Zubin Chagpar, Venture Capital Business Development, EMEA, at Amazon Web Services on how to create a business culture that powers innovation
Interview by Jo Bowman
JB: How can companies build an innovation culture?
ZC: Every company has their own unique culture, focus, history, and goals. These will affect the building blocks required to get started. At AWS (Amazon Web Services), we focus on working backwards from the customer – what are they asking for? How are they using our existing products and services? How could we make their life easier or delight them. We also release services and features often and iterate quickly as we get feedback from our customers. We do this by using modular design principles – taking the basic requirements to build a service, putting them together, and releasing it for customers to provide feedback. It’s an adaptive process done by co-creating with our customers.
Q: What are some of the wrong ways to go about fostering innovation that people might not realise are mistakes?
Innovation itself is an exercise in the unknown and disrupting the status quo. If an organisation is going to be innovative it has to be a company-wide initiative. There needs to be a commitment to innovation within teams, across processes, at all levels of leadership, inside the company, and outside when working with customers.

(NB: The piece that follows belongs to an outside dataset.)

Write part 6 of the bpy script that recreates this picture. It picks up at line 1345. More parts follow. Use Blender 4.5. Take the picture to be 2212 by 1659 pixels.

Q: Is there an ideal combination of people and skills in a team that needs to innovate, perhaps on new product development?
We focus on areas that enable employees to create on behalf of our customers. Our culture is centered on 14 leadership principles. Some examples are “Customer obsession”, “Invest and simplify”, “Think big”, “Bias for action”, and “Dive deep”. These help center our focus and discussions. Our architecture is modular and service oriented, giving us the ability to create new services and incorporate our customers’ ideas and meet their needs quickly and at a minimum cost. We have processes we run through before building a new idea. For instance we write a “press release” to understand the customer perspective. We also write an FAQ even though the product doesn’t exist, to help us think of questions a customer may have. At this point we start looking for the basic building blocks so we can build the simplest representation of our idea – sometimes called the Minimal Viable Product. Then we launch and iterate based on customer feedback.
Q: Are small companies better at innovating and, if so, how can they stay innovative as they grow?
There are many examples of large companies that are innovating at a rapid pace so we wouldn’t say a small company is better at innovating, but being nimble and responsive is a benefit. Larger organizations are starting to pay attention to and learn from what start-ups are doing.
A good example of this is Bank Hapoalim, Israel’s largest bank, who have started running hackathons using anonymised retail banking data stored in the cloud. Working with AWS and the Israeli developer community, the bank is using their imagination to develop new financial applications that help them to better understand their customers and give them a better banking experience.
We do discuss how we organize internally, creating teams that are small enough they can be fed with two pizzas. The idea is they can respond, build, test, and iterate quickly based on customer feedback.